> [Task inputs]:
§
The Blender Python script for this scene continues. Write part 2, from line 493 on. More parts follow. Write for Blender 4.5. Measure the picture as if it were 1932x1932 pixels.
§
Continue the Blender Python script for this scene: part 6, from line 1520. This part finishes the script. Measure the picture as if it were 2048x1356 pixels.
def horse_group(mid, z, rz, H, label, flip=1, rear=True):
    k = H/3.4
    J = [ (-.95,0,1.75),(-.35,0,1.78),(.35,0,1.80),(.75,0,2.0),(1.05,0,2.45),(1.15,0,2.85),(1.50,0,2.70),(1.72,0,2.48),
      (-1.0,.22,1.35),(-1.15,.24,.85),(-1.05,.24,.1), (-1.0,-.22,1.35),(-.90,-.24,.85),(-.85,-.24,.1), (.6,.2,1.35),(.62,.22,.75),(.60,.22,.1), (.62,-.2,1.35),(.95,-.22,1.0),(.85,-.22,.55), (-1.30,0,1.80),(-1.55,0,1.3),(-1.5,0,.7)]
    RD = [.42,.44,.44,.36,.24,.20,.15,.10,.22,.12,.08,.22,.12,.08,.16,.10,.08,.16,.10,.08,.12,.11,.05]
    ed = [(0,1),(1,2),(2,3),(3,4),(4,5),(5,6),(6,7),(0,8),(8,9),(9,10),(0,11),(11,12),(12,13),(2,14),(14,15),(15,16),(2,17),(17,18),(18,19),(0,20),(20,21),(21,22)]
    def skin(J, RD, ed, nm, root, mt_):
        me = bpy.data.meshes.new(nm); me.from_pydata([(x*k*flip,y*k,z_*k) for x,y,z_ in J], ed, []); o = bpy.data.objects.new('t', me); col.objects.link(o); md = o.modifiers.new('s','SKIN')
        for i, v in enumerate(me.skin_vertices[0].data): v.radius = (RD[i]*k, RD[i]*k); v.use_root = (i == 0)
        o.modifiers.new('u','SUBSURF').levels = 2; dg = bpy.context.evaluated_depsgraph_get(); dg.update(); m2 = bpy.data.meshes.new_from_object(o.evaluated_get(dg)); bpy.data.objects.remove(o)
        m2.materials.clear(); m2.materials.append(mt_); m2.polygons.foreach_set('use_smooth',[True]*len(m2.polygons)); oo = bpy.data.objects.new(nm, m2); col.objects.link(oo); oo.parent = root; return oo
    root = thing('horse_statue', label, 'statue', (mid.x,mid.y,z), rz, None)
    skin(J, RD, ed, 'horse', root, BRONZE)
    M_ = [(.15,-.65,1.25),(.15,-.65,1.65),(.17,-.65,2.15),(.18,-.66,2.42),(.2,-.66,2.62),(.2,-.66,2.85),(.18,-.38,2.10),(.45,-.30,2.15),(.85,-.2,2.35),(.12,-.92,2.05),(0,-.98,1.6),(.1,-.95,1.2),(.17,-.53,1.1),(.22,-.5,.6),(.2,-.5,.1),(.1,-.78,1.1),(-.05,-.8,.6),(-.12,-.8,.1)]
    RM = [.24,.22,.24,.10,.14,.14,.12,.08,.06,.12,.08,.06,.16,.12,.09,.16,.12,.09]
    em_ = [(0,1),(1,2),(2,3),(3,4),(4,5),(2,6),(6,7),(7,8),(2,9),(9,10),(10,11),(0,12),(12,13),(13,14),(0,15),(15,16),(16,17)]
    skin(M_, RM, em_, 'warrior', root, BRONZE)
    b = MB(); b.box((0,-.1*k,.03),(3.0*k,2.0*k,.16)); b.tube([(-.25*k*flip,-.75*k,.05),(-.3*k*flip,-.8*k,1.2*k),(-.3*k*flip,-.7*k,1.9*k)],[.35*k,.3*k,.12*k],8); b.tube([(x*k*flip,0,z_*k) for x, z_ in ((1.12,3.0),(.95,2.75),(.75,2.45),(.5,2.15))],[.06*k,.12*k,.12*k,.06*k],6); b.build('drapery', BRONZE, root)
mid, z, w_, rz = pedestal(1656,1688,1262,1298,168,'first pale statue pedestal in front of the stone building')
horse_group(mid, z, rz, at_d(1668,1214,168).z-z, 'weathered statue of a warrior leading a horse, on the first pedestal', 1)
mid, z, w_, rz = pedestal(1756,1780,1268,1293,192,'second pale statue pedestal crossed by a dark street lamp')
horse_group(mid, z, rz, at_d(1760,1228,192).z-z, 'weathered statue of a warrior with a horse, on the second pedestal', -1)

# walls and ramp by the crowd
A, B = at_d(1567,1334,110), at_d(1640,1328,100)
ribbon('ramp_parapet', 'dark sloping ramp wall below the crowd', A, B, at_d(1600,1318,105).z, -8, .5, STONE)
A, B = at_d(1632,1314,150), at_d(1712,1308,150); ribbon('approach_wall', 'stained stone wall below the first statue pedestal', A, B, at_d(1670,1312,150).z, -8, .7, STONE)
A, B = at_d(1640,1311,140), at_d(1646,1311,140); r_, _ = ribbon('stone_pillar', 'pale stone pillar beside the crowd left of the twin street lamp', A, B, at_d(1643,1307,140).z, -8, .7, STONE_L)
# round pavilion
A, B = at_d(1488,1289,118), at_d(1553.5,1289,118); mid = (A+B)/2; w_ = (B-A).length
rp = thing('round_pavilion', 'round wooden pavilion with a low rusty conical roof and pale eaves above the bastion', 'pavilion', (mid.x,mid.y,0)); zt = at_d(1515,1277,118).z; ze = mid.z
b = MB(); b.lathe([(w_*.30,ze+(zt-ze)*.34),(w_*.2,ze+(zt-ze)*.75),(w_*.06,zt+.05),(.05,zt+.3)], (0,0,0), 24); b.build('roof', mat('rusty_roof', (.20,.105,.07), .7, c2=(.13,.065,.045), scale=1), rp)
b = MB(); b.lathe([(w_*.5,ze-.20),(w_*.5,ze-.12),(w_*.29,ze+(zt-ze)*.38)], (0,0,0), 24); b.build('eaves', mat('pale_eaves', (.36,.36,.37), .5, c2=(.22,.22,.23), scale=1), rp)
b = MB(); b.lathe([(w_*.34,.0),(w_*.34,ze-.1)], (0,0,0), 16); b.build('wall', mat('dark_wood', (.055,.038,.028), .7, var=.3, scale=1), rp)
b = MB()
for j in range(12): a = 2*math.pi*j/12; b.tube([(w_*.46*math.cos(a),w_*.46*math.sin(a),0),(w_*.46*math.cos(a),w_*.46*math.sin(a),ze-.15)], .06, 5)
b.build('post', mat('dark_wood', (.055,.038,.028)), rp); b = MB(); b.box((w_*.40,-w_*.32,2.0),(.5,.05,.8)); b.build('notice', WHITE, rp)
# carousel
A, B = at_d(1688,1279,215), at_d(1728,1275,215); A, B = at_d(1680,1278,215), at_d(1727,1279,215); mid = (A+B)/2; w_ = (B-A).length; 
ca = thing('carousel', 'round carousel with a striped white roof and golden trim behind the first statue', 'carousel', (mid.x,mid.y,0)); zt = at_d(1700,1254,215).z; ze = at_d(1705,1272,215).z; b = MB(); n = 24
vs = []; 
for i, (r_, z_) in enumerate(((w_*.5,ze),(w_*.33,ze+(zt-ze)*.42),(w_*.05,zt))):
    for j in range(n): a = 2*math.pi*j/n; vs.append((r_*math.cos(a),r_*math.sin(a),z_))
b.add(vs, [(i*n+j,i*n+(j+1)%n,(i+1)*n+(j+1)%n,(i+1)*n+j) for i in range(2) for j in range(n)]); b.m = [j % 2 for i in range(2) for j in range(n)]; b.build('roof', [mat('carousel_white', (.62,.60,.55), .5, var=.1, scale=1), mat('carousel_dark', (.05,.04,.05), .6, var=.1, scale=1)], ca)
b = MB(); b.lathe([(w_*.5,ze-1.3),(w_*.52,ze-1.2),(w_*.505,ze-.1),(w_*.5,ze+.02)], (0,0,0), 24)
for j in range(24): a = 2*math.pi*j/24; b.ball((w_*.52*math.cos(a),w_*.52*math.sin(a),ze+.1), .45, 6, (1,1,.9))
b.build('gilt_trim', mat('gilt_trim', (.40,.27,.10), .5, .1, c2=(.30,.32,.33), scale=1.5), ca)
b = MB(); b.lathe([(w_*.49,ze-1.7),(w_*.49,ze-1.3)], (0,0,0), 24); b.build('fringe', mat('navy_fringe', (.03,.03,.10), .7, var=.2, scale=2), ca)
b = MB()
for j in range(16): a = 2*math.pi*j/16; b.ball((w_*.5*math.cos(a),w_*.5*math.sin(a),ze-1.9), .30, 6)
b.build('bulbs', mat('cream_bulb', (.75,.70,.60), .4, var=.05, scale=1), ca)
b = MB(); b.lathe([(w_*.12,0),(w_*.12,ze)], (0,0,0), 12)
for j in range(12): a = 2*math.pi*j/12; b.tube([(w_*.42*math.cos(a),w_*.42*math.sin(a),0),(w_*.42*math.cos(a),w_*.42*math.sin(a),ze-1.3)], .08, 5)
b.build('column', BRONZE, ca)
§
> [Short exercise]: Check each line in the listing above for the string "Measure", then report how many lines contain it, with no other text.

> [Result of this task]: 2